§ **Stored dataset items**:
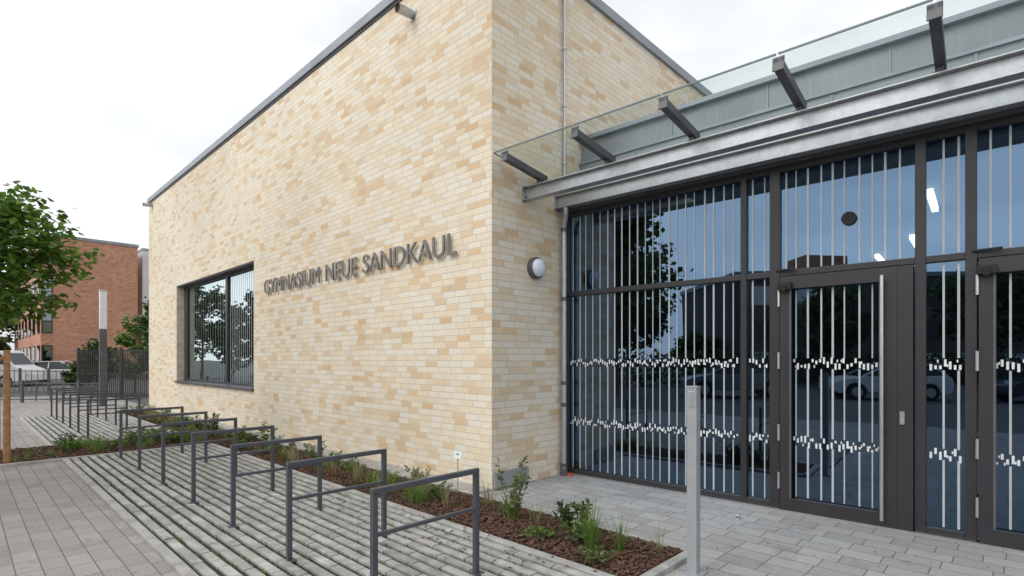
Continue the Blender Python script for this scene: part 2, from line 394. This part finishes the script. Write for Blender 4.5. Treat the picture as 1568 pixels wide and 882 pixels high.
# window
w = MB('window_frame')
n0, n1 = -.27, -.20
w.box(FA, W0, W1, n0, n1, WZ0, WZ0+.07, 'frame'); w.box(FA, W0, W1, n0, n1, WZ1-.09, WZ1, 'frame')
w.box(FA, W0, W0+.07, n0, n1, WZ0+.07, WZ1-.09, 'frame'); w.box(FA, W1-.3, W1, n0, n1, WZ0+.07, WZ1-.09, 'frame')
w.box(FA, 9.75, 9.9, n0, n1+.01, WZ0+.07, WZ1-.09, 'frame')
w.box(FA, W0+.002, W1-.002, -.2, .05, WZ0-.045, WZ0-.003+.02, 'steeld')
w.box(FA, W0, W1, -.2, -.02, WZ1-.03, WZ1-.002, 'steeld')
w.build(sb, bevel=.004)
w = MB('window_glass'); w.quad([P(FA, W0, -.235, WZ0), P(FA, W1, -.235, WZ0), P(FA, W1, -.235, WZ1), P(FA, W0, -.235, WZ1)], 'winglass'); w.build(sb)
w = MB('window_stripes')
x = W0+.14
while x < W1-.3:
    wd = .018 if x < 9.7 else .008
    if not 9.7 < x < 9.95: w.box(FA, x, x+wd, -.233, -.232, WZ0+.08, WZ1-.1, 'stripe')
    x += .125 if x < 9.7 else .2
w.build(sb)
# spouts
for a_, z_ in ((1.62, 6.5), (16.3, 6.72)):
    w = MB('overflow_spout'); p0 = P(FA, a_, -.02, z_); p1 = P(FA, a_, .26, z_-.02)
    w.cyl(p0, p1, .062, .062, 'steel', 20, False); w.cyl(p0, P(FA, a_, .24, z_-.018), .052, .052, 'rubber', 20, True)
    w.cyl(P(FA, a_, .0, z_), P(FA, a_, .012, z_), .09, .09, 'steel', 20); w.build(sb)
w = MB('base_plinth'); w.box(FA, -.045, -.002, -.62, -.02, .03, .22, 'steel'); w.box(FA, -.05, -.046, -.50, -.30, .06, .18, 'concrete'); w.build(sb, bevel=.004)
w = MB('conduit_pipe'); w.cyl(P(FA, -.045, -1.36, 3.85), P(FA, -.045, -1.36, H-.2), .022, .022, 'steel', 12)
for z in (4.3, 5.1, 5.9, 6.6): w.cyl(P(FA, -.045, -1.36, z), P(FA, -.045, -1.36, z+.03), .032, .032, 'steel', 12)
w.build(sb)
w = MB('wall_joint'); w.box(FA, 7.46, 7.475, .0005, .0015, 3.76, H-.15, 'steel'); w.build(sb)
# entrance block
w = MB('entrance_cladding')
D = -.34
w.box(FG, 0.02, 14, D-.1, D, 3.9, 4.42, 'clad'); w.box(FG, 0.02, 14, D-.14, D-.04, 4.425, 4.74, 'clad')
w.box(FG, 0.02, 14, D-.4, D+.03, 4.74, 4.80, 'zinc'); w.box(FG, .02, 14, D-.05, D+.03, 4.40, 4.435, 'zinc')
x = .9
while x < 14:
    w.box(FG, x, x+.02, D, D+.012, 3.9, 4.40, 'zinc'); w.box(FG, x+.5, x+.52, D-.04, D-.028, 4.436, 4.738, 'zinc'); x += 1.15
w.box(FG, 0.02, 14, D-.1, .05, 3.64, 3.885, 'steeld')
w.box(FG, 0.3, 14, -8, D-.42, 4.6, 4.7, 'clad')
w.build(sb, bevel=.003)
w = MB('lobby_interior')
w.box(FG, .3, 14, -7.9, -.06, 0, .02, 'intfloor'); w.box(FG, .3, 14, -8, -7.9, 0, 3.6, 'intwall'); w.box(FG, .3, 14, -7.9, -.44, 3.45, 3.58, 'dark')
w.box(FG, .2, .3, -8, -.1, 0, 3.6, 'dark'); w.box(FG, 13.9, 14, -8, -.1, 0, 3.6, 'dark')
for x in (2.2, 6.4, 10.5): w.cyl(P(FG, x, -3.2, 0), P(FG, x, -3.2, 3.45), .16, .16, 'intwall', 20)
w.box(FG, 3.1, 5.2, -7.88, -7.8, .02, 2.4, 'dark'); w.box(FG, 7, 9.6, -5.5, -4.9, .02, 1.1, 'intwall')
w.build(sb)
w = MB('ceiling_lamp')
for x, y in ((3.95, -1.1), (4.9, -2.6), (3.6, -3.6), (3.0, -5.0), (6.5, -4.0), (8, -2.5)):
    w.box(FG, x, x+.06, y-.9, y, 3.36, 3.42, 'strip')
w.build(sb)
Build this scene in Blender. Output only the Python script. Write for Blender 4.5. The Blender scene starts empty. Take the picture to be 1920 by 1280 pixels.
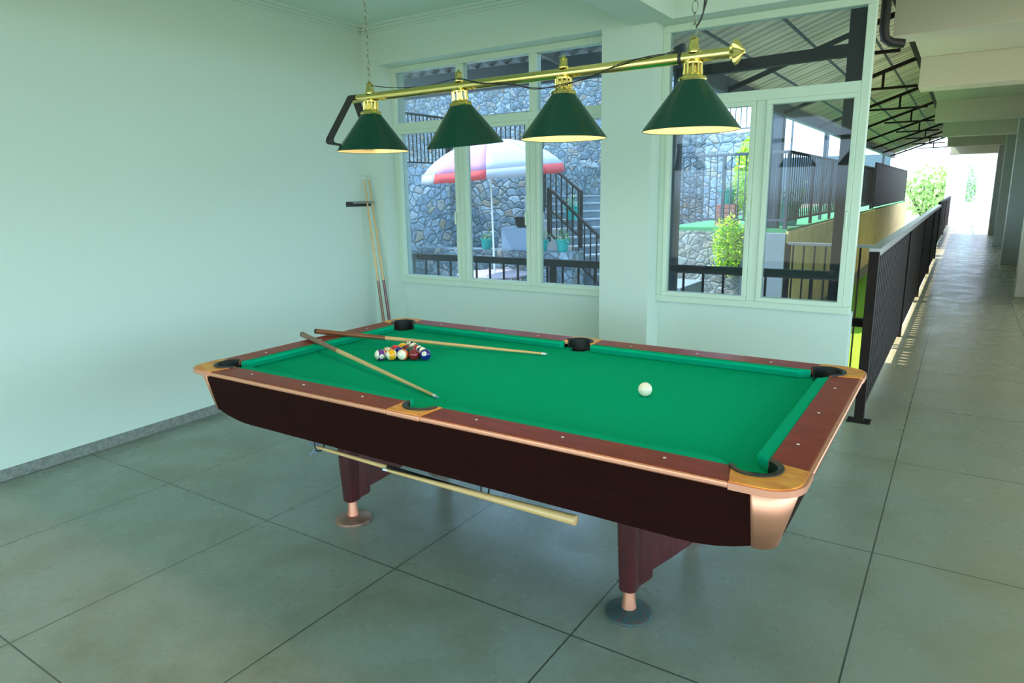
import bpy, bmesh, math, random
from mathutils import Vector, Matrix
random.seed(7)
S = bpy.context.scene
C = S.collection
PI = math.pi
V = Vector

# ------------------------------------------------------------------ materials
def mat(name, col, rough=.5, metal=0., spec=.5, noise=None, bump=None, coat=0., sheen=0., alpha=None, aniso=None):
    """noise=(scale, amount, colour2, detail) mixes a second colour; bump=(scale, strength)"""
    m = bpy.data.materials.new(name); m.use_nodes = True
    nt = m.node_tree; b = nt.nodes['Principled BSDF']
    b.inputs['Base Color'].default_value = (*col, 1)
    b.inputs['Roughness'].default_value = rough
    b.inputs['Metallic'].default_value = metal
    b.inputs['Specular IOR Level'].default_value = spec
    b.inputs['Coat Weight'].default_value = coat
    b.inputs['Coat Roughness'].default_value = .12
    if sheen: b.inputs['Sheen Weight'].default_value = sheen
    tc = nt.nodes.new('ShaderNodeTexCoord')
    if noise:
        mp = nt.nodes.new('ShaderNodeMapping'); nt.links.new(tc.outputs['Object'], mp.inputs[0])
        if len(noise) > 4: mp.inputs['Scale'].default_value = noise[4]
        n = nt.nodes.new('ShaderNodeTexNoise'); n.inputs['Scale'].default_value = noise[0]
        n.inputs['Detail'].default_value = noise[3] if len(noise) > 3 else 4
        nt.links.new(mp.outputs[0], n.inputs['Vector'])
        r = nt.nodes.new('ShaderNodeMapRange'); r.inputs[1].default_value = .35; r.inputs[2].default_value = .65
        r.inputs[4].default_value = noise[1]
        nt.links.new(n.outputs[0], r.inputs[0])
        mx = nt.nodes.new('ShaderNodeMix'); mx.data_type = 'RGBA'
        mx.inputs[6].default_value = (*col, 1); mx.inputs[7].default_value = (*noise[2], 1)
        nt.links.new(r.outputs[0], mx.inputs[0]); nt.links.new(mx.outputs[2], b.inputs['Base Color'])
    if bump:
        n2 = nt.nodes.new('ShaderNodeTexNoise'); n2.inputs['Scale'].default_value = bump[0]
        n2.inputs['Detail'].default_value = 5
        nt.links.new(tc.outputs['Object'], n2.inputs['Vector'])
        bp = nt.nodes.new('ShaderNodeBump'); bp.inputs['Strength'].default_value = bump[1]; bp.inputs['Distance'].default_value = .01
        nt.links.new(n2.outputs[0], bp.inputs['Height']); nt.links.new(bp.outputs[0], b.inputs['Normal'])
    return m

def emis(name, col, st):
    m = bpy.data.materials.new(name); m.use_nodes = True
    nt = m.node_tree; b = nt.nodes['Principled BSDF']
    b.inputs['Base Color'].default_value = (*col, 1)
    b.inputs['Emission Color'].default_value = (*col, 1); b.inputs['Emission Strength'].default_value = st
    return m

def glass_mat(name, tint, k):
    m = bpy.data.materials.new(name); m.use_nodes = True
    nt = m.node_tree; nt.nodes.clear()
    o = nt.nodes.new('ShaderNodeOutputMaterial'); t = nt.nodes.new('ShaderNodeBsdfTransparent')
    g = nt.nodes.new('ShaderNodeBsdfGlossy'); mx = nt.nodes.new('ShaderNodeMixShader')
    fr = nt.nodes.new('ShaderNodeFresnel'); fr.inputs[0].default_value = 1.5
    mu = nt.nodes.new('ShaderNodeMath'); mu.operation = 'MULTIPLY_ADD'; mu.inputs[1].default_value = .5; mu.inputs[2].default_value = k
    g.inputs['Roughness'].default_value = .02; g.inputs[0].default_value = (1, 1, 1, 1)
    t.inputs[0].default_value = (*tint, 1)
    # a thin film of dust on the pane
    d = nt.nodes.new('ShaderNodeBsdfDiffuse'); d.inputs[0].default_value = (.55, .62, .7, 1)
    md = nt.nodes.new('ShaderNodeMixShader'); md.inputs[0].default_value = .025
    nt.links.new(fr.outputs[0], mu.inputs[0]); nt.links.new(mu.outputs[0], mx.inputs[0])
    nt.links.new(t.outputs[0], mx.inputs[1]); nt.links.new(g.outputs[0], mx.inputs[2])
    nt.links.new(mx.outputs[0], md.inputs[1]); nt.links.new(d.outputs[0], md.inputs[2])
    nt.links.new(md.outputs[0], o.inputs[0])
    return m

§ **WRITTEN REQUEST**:
Of the lines in the material, how many hold the word "picture"? Reply with the number only.

§ **OUTPUT FOR THIS TASK**:
2